- What you will do -
From the entries provided below, copy each line that contains the word "high".

- Scene modeling code data -
* * *
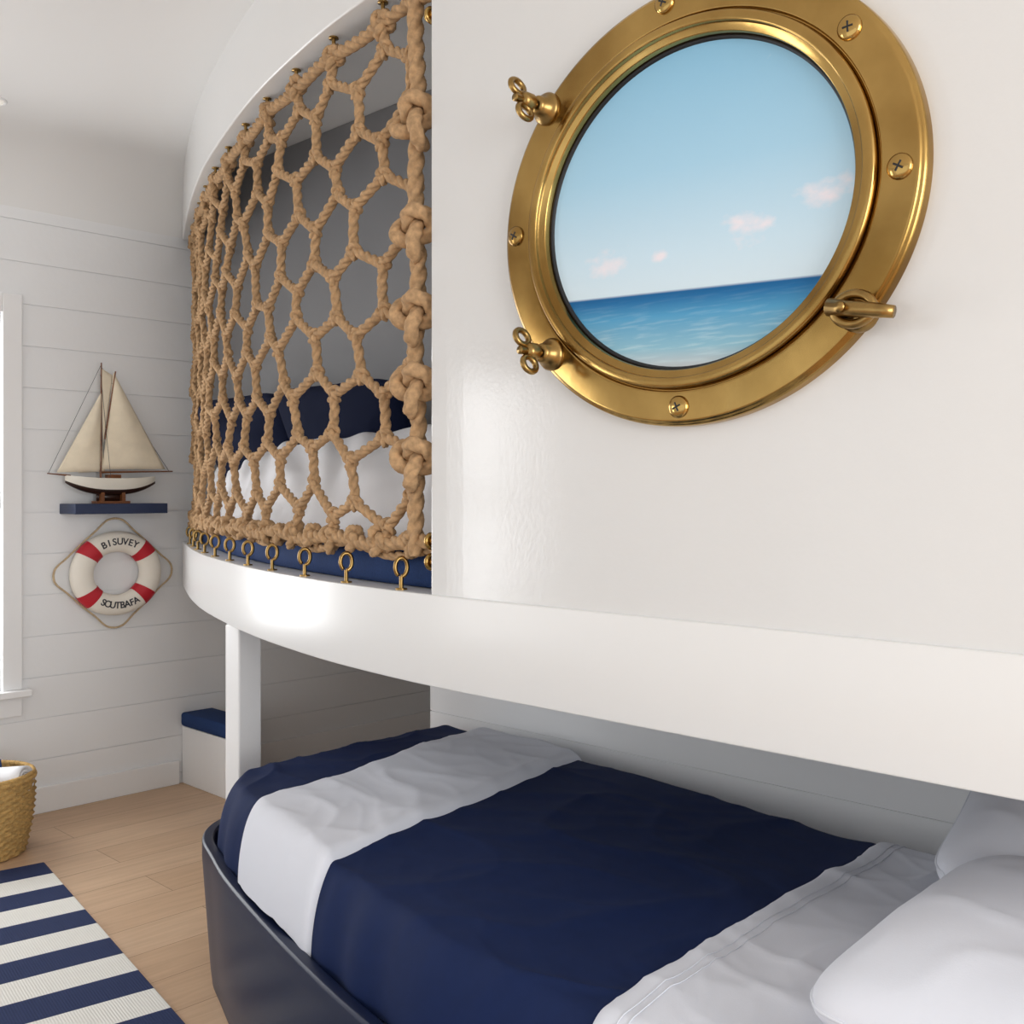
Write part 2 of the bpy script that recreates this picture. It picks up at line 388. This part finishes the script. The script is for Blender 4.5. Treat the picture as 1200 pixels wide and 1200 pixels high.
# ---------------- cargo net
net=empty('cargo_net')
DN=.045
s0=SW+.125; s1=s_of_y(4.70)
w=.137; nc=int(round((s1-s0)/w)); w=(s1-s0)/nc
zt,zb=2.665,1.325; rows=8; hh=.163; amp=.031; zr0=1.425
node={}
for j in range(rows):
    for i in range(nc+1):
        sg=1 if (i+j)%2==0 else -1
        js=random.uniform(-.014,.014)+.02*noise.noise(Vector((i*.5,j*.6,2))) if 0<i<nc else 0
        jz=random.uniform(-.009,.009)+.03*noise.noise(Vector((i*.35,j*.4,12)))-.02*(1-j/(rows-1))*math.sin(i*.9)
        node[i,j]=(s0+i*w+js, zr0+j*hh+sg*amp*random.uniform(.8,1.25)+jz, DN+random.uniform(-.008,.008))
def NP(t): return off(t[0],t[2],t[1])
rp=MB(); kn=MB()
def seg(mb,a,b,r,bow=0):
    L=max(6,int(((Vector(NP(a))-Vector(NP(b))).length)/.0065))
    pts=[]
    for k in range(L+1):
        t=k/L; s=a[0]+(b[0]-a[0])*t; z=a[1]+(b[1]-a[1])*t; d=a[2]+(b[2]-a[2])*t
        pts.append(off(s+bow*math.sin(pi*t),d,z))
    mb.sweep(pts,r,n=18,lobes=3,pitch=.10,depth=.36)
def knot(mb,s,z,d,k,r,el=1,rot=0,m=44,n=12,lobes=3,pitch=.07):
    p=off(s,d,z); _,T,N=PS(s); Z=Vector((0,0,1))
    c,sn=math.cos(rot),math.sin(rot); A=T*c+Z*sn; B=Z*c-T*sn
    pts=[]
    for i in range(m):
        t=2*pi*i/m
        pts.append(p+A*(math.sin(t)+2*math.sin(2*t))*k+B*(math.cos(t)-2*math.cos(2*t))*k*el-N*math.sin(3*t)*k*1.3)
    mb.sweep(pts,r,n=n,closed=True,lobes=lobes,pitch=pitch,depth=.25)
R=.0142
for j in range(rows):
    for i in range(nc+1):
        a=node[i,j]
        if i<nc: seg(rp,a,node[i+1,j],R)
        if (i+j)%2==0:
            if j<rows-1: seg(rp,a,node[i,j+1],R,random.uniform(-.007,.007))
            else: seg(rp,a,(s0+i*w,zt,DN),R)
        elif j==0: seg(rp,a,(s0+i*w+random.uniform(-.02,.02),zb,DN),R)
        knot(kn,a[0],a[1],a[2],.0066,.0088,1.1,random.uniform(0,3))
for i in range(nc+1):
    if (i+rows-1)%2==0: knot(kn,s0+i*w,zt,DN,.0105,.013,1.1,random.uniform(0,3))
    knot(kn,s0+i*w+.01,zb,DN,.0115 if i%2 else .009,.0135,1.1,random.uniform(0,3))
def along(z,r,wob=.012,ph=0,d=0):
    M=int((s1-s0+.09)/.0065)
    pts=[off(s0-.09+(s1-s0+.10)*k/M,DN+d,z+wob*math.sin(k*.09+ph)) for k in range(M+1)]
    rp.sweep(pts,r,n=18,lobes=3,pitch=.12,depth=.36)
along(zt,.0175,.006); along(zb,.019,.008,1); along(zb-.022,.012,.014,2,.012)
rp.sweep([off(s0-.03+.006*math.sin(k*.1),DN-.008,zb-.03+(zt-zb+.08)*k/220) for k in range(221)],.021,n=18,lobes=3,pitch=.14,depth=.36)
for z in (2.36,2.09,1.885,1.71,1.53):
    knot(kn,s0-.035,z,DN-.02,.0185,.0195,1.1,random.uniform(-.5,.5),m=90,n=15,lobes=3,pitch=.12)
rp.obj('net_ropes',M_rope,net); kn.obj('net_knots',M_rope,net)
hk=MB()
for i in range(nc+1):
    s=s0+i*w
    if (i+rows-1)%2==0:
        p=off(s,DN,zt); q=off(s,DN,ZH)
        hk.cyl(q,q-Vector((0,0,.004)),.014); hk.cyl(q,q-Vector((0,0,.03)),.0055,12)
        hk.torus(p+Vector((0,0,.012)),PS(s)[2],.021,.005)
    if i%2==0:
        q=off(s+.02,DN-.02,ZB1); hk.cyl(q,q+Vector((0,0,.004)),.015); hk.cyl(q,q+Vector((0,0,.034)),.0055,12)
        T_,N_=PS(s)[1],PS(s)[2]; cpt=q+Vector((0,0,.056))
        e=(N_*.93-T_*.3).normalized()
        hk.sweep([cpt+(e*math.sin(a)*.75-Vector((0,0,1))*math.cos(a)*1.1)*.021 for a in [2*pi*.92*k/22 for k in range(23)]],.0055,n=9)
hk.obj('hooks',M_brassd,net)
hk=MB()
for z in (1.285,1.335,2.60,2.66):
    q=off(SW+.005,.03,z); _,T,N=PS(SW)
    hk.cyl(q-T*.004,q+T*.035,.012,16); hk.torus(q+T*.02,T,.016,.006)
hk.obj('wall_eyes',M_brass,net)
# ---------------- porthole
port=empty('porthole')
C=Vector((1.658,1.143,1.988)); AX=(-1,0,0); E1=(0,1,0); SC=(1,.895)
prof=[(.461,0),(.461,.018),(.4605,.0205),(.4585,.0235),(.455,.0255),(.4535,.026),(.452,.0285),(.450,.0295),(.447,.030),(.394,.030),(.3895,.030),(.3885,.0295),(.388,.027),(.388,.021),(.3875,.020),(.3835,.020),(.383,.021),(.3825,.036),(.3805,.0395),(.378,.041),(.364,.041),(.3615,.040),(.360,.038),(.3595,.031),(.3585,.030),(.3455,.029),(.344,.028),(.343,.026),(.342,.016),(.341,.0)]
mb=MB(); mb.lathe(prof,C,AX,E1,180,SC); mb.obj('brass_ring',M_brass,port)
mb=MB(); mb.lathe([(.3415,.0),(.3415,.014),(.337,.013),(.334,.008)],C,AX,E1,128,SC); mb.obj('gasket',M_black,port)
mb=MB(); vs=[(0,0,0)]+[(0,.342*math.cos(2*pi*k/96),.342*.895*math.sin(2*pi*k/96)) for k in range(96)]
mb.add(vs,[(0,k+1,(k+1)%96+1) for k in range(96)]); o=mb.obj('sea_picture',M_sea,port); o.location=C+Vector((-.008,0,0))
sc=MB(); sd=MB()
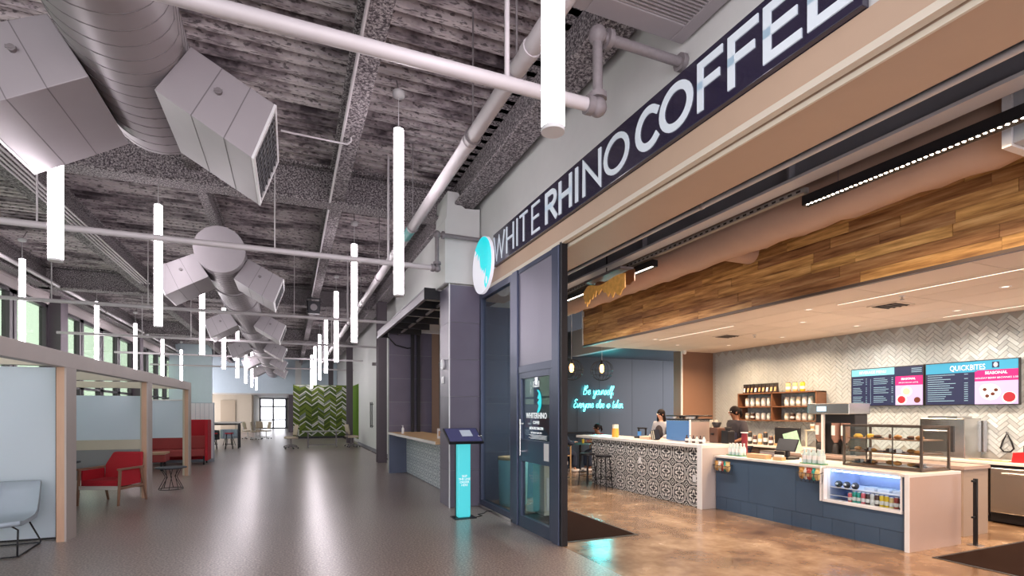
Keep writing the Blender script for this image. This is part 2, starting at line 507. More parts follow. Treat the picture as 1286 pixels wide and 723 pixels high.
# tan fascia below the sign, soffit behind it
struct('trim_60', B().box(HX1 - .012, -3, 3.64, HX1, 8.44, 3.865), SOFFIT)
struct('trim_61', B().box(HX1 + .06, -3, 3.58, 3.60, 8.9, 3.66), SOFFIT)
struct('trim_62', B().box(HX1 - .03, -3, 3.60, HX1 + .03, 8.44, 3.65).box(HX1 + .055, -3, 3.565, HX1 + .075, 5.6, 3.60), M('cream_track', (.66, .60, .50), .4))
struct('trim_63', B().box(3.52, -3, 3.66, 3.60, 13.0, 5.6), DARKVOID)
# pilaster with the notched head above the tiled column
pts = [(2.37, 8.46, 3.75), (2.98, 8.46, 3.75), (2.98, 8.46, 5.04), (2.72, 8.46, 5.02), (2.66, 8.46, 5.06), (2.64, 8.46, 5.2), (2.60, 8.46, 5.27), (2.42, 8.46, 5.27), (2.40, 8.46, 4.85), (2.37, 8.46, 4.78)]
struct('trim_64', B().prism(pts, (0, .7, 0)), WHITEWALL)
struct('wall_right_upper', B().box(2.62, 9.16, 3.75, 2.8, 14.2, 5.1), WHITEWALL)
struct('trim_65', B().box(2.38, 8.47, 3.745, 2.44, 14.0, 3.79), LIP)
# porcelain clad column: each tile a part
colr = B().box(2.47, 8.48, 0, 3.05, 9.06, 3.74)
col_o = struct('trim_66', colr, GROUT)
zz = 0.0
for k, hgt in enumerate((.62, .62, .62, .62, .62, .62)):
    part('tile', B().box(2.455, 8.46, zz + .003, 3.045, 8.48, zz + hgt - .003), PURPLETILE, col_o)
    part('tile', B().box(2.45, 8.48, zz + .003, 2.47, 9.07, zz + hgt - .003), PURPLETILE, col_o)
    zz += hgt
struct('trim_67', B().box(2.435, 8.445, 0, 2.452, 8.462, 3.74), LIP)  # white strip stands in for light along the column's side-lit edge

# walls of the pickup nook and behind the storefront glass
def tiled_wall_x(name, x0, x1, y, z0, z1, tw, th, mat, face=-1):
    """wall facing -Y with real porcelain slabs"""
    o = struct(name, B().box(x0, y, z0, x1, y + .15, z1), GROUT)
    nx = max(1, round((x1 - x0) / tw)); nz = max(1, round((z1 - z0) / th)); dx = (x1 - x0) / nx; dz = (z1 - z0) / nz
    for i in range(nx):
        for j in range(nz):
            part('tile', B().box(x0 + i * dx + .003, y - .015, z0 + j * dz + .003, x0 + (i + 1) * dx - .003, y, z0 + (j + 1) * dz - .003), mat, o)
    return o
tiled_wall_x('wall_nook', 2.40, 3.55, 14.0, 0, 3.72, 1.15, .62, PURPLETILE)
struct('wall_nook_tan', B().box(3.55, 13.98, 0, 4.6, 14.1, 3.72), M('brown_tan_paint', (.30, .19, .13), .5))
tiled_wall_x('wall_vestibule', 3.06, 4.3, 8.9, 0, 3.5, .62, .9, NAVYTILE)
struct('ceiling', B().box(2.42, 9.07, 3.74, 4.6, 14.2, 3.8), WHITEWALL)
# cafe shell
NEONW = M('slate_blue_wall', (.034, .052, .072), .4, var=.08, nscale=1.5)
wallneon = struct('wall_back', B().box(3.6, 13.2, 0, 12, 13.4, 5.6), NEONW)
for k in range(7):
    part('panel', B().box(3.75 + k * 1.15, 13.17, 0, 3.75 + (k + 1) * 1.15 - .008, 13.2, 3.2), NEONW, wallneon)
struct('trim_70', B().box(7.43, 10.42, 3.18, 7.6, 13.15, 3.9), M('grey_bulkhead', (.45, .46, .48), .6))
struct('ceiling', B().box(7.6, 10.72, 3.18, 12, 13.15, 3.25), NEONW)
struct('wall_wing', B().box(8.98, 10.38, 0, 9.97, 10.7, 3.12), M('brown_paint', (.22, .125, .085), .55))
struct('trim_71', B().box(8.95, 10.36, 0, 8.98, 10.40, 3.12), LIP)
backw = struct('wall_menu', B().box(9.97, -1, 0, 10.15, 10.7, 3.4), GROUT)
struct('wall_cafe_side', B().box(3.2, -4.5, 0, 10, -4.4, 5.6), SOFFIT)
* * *
- Response for this exercise -
Write part 2 of the bpy script that recreates this picture. It picks up at line 388. This part finishes the script. The script is for Blender 4.5. Treat the picture as 1200 pixels wide and 1200 pixels high.
Keep writing the Blender script for this image. This is part 2, starting at line 507. More parts follow. Treat the picture as 1286 pixels wide and 723 pixels high.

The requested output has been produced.